begin

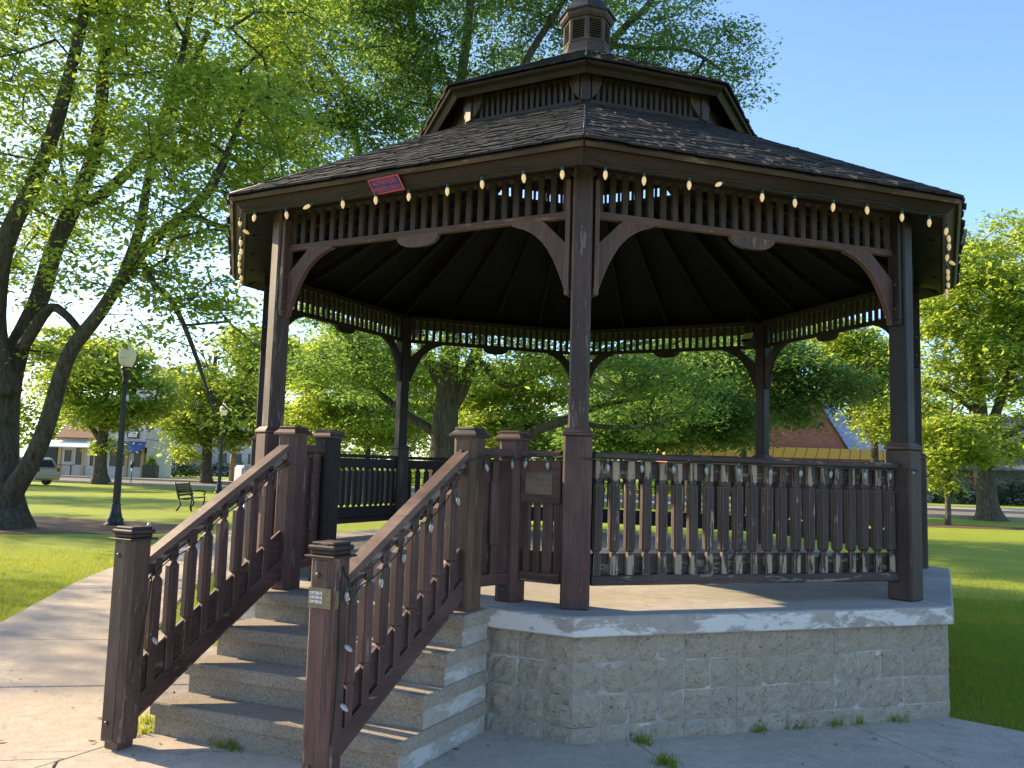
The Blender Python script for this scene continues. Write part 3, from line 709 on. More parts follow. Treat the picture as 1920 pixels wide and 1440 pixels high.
for k in (-2, -1, 0, 1):
    Fk, fh = fascia_frame(k); L = RET*math.sin(R(22.5))
    n = 10
    for i in range(n*4+1):
        u = -L+.03+(2*L-.06)*i/(n*4); sag = -.016*math.sin(math.pi*(i % 8)/8)-.012*math.sin(i*.37+k)
        pts.append(Fk @ Vector((u*.985, -.042+sag+(.02 if k == 0 and i < 6 else 0), .012)))
    for i in range(n):
        j = 2+i*4; u = -L+.03+(2*L-.06)*j/(n*4)+rnd.uniform(-.025, .025); sag = -.016*math.sin(math.pi*(j % 8)/8)-.012*math.sin(j*.37+k)
        odd = rnd.random() < .14
        bl.append((Fk @ Vector((u*.985, -.05+sag, .026)), R(rnd.uniform(-8, 8)) if not odd else R(rnd.choice((-55, 60))), rnd.uniform(0, 6)))
string('string_lights', 'string of warm glowing bulbs along the eave of the roof', pts, bl, bm_w, .84)
pts = []; bl = []
F0 = fframe(0, RP)
for i in range(61):
    u = -HALF-.02+i*(2*HALF+.04)/60; sag = -.014*abs(math.sin(i*.32)); pts.append(F0 @ Vector((u, -.085 if abs(u) < HALF-.12 else -.13, 1.838+sag)))
for i in range(10): bl.append((F0 @ Vector((-1.24+i*.272+rnd.uniform(-.02, .02), -.088, 1.828)), R(rnd.uniform(-7, 7)), rnd.uniform(0, 6)))
bl.append((F0 @ Vector((HALF+.02, -.135, 1.83)), R(62), 1.2))
string('string_lights', 'string of white unlit bulbs under the right hand weathered handrail', pts, bl, bm_c)
F7 = fframe(-1, RP); pts = []; bl = []
P0 = [F7 @ Vector((HALF-.02, -.125, 1.86)), F7 @ Vector((1.22, -.085, 1.842)), F7 @ Vector((1.08, -.082, 1.862)), F7 @ Vector((.98, -.082, 1.82)), SF @ Vector((.95, -OI-.105, 1.835)), SF @ Vector((.91, -.14-.02, 1.83))]
ral = lambda x, y, z: FR_ @ Vector((x, y, zs_(x)+z))
P0 += [ral(L_r-.03, -.07, .80), ral(L_r*.75, -.06, .66), ral(L_r*.55, -.06, .70), ral(L_r*.3, -.06, .67), ral(.1, -.065, .72), ral(0, -.06, .70)]
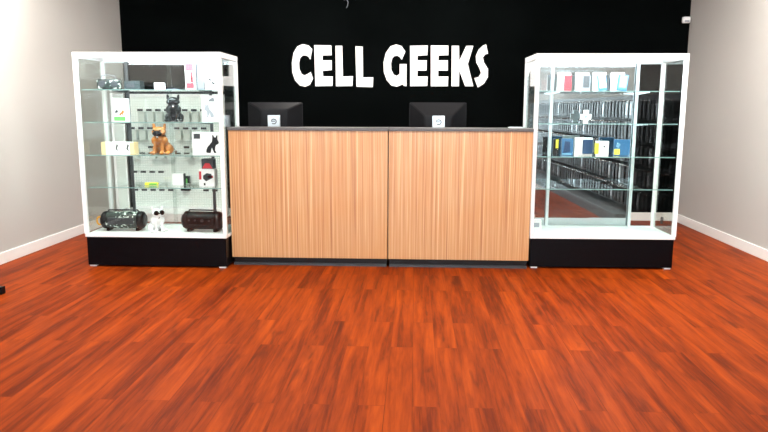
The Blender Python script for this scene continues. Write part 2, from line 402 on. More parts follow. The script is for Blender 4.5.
# ---------------------------------------------------------------- reception counters
def counter(x0, x1, label):
    y0, d, H = 5.497, .62, 1.178
    t = thing('reception_counter', label, 'counter', ((x0+x1)/2, y0, 0), 0, None)
    a, b = x0-(x0+x1)/2, x1-(x0+x1)/2
    body = MB()
    body.box(a+.01, .02, .075, a+.028, d-.02, H-.024).box(b-.028, .02, .075, b-.01, d-.02, H-.024)
    body.box(a+.028, .02, .075, b-.028, d-.02, .095)
    body.build('carcass', M['base_black'], t)
    MB().box(a+.003, 0, .075, b-.003, .02, H-.024, .001).build('front_panel', M['veneer'], t)
    MB().box(a, -.012, H-.024, b, .30, H, .003).build('worktop', M['counter_top'], t)
    MB().box(a+.01, .045, 0, b-.01, d-.05, .075).build('toe_kick', M['toe'], t)
    MB().box(a+.01, .028, 0, b-.01, .045, .022).build('kick_strip', M['dark'], t)
    return t
t = thing('staff_desk', 'plain black staff desk hidden behind the two reception counters', 'desk', (-.3, 6.15, 0))
MB().box(-1.2, 0, .72, 1.2, .6, .745, .002).build('desk_top', M['black'], t)
for x in (-1.15, 1.12):
    for y in (.03, .54): MB().box(x, y, 0, x+.03, y+.03, .72).build('leg', M['black'], t)
counter(-1.560, -.2225, 'left striped orange wood reception counter with charcoal top beside bulldog case')
counter(-.2195, .966, 'right striped orange wood reception counter with charcoal top beside phone accessory case')
st = MB(); st.box(.79, 5.64, 1.1782, .905, 5.74, 1.184)
tag(st.build('paper_stack', M['white']), 'small flat white paper pad lying at right end of counter top', 'paper')
MB().box(.80, 5.65, 1.184, .90, 5.73, 1.187).build('top_sheet', M['lightgrey'], bpy.data.objects['paper_stack'])

PZ = 1.153
def monitor(cx, cz_top, w, h, y, label, tilt, platex, facet):
    """seen from behind, standing on the staff side shelf"""
    t = thing('computer_monitor', label, 'monitor', (cx, y, .7455))
    zt = cz_top-.7455; zb = zt-h; hw = w/2
    mt = Matrix.Translation((0, .03, zb)) @ Matrix.Rotation(tilt, 4, 'X') @ Matrix.Translation((0, -.03, -zb))
    b = MB(); bm = b.bm
    # tapered rear shell
    def ring(xw, z0, z1, yy): return [bm.verts.new((-xw, yy, z0)), bm.verts.new((xw, yy, z0)), bm.verts.new((xw, yy, z1)), bm.verts.new((-xw, yy, z1))]
    R = [ring(hw, zb, zt, .042), ring(hw, zb, zt, .032), ring(hw*.5, zb+.05, zt-facet, -.035), ring(hw*.44, zb+.06, zt-facet-.03, -.040)]
    for A, B in zip(R, R[1:]):
        for i in range(4): bm.faces.new((A[i], A[(i+1) % 4], B[(i+1) % 4], B[i]))
    bm.faces.new(R[0][::-1]); bm.faces.new(R[-1])
    bmesh.ops.bevel(bm, geom=bm.edges[:], offset=.006, segments=2, affect='EDGES')
    bmesh.ops.transform(bm, matrix=mt, verts=bm.verts[:])
    b.build('rear_shell', M['screen_back'], t)
    s = MB().box(-hw+.008, .043, zb+.012, hw-.008, .046, zt-.008); bmesh.ops.transform(s.bm, matrix=mt, verts=s.bm.verts[:])
    s.build('screen', M['black_gloss'], t)
    n = MB(); n.box(-.03, -.052, .02, .03, -.022, zb+.15, .004)
    n.build('neck', M['black'], t)
    MB().box(-.13, -.10, 0, .13, .12, .02, .006).build('stand_base', M['black'], t)
    px = platex-cx
    pl = MB().box(px-.058, -.075, PZ-.7455, px+.058, -.050, PZ+.118-.7455, .004).build('logo_plate', M['silver'], t, 'square silver plate with a dark curved emblem')
    lg = MB(); cz = PZ+.06-.7455
    arc = [(px+.024*math.cos(a), -.077, cz+.022*math.sin(a)) for a in [math.radians(k) for k in range(-130, 165, 24)]]
    lg.tube(arc, .0042, 6); lg.tube([(px-.024, -.077, cz+.002), (px+.012, -.077, cz+.002)], .004, 6)
    lg.build('emblem', M['dark'], pl)
    return t
monitor(-1.335, 1.392, .53, .32, 6.32, 'left computer monitor seen from behind with pale upper edge', .02, -1.33, .065)
monitor(.213, 1.395, .54, .33, 6.32, 'right computer monitor seen from behind, nearest the phone case', -.02, .217, .12)

# ---------------------------------------------------------------- glass display cases
CW, CD, CH = 1.22, .508, 1.78
SHELF_Z = (1.486, 1.219, .944, .672)
DECK = .282
def display_case(loc, rz, label, std_mat, mirrored, led_power):
    """local origin: floor below the front left corner"""
    t = thing('display_case', label, 'display case', loc, rz)
    MB().box(.012, .012, .014, CW-.012, CD-.01, .258, .002).build('plinth', M['base_black'], t)
    for x, y in ((.05, .035), (CW-.05, .035), (.05, CD-.04), (CW-.05, CD-.04)):
        MB().box(x-.028, y-.02, 0, x+.028, y+.02, .014, .002).build('levelling_foot', M['pale_metal'], t)
    MB().box(.004, .004, .258, CW-.004, CD-.004, DECK, .002).build('deck', M['deck'], t)
    p = .032
    for x in (0, CW-p):
        for y in (0, CD-p): MB().box(x, y, DECK, x+p, y+p, CH-.045, .003).build('corner_post', M['white_metal'], t)
    tp = MB()
    tp.box(0, 0, CH-.045, CW, p, CH, .003).box(0, CD-p, CH-.045, CW, CD, CH, .003)
    tp.box(0, p, CH-.045, p, CD-p, CH, .003).box(CW-p, p, CH-.045, CW, CD-p, CH, .003)
    tp.build('top_frame', M['white_metal'], t)
    MB().box(p, p, CH-.012, CW-p, CD-p, CH-.004).build('top_panel', M['white_metal'], t)
    lb = MB().box(p+.03, p+.006, CH-.040, CW-p-.03, p+.034, CH-.0125, .003).build('light_bar', M['led'], t)
    a = area('case_light', (CW/2, p+.06, CH-.048), (math.radians(-8), 0, 0), CW-.2, .03, led_power, (.86, .95, 1)); a.parent = t
    MB().box(p, .010, DECK, CW-p, .016, CH-.045).build('front_glass', M['glass'], t)
    MB().box(.010, p, DECK, .016, CD-p, CH-.045).build('side_glass', M['side_glass'], t)
    MB().box(CW-.016, p, DECK, CW-.010, CD-p, CH-.045).build('side_glass', M['side_glass'], t)
    # rear sliding doors on two tracks
    for z in (DECK, CH-.053): MB().box(p, CD-.030, z, CW-p, CD-.004, z+.008).build('door_track', M['pale_metal'], t)
    dm = M['mirror'] if mirrored else M['rear_glass']
    if mirrored: spans = ((p, .62, CD-.026), (.43, .992, CD-.015))
    else: spans = ((p, .63, CD-.026), (.59, CW-p, CD-.015))
    for x0, x1, y in spans:
        d = MB().box(x0, y, DECK+.009, x1, y+.006, CH-.054).build('sliding_door', dm, t)
        MB().cyl((x0+.05, y-.001, .95), (x0+.05, y-.004, .95), .011).build('finger_pull', M['chrome'], d)
    # slotted standards carrying the shelves
    for x in (.2*CW-.005, .8*CW+.005):
        s = MB().box(x-.013, CD-.046, DECK, x+.013, CD-.032, CH-.046, .002)
        s.build('shelf_standard', std_mat, t)
    for z in SHELF_Z:
        sh = MB().box(.022, .085, z-.007, CW-.022, .455, z).build('glass_shelf', M['shelf_glass'], t)
        MB().box(.022, .082, z-.007, CW-.022, .085, z).build('polished_edge', M['edge'], sh)
        for x in (.2*CW-.005, .8*CW+.005):
            br = MB().prism([(0, 0), (-.30, 0), (-.30, -.004), (0, -.018)], x-.0015, x+.0015)
            for v in br.bm.verts: v.co = Vector((v.co.y, CD-.046+v.co.x, z-.0075+v.co.z))
            br.build('shelf_bracket', std_mat, t)
    MB().box(CW-.012, .30, .34, CW+.004, .33, .40, .002).build('hinge_clip', M['grey_metal'], t)
    return t
LC0 = (-1.563-CW, 5.379, 0); LCR = -.0041
RC0 = (.9721, 5.5342, 0); RCR = .0179
display_case(LC0, LCR, 'white framed glass display case on black plinth holding bulldog figures, left of counter', M['grey_metal'], False, 8)
display_case(RC0, RCR, 'white framed glass display case on black plinth holding phone cases, right of counter', M['pale_metal'], True, 8)
def LP(u, v, z):     # u is measured from the case's right edge, as negative numbers
    c, s = math.cos(LCR), math.sin(LCR); u = u + CW
    return (LC0[0]+c*u-s*v, LC0[1]+s*u+c*v, z)
def RP(u, v, z):
    c, s = math.cos(RCR), math.sin(RCR)
    return (RC0[0]+c*u-s*v, RC0[1]+s*u+c*v, z)
S1, S2, S3, S4 = [z+.0004 for z in SHELF_Z]
DK = DECK+.0004

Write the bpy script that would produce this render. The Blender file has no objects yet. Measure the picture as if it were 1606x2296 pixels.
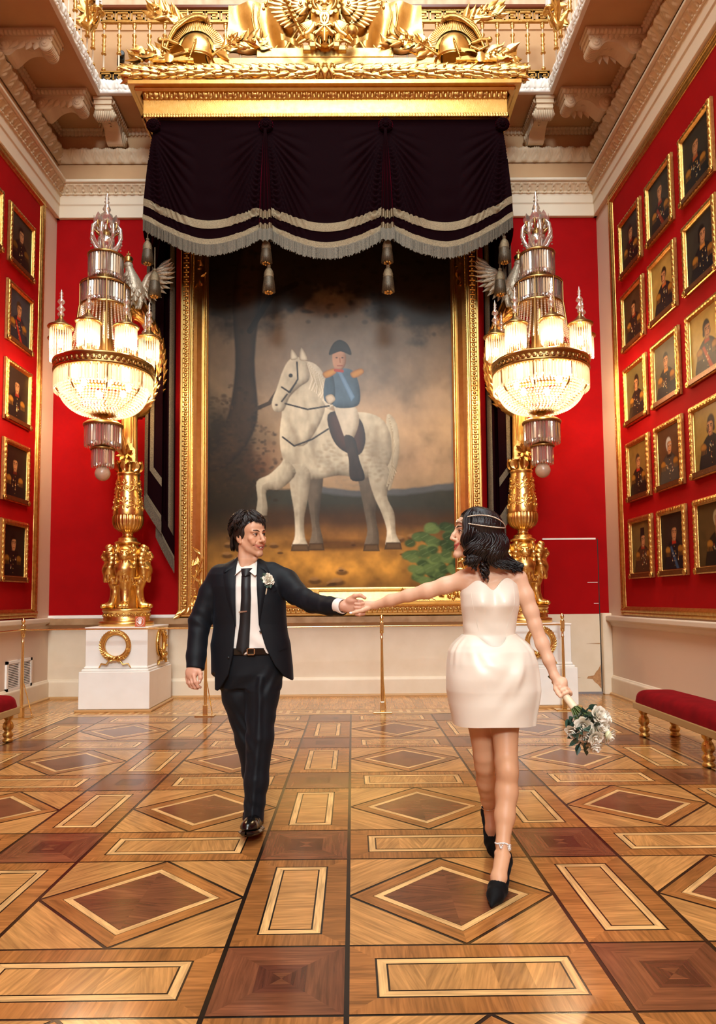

end

Exercise objective:
How many lines in the listing above contain "from"? Answer with the number alone.

Task result:
6